On the Origin and Evolution of Curvature of the Spectral Energy Distribution of Fermi Bright Blazars

Muhammad Anjum, Liang Chen, Minfeng Gu

Published 2020-06-04Version 1

The origin and evolution of spectral curvature in blazar spectral energy distribution (SED) is still unclear. Since the observed SED curvature is related to an intrinsic curvature in emitting electron energy distribution (EED), we study this question by employing a log-parabolic EED with a curvature parameter and peak energy to model the quasi-simultaneous broadband SEDs of selected blazars in Fermi LAT Bright AGN Sample (LBAS) using synchrotron and inverse Compton (IC) processes.
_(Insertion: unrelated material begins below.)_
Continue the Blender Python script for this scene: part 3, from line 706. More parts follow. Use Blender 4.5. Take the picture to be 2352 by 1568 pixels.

We find that log-parabolic IC model can successfuly explain the emission in all blazars in our sample. On average, FSRQs have higher magnetic field, Doppler factor and curvature than BL Lacs. The BL Lacs show an anti-correlation between the curvature parameter of the EED and its peak energy, which is a signature of stochastic acceleration. FSRQs do not manifest such correlation and rather show a mild positive relationship between these parameters. This suggests that the evolution of spectral curvature in the BL Lacs is dominated by a strong stochastic acceleration component, whereas the curvature in FSRQs evolves in a cooling dominated regime due to an additional external Compton (EC) component. The strong cooling in FSRQs not only restricts the electron peak energy but also adds extra curvature to the high energy tail of emitting EED. Since the curvature decreases from FSRQs towards high peak BL Lacs (HBLs), opposite to peak energy, the curvature parameter can be considered a third parameter of blazar sequence in addition to peak frequency and luminosity.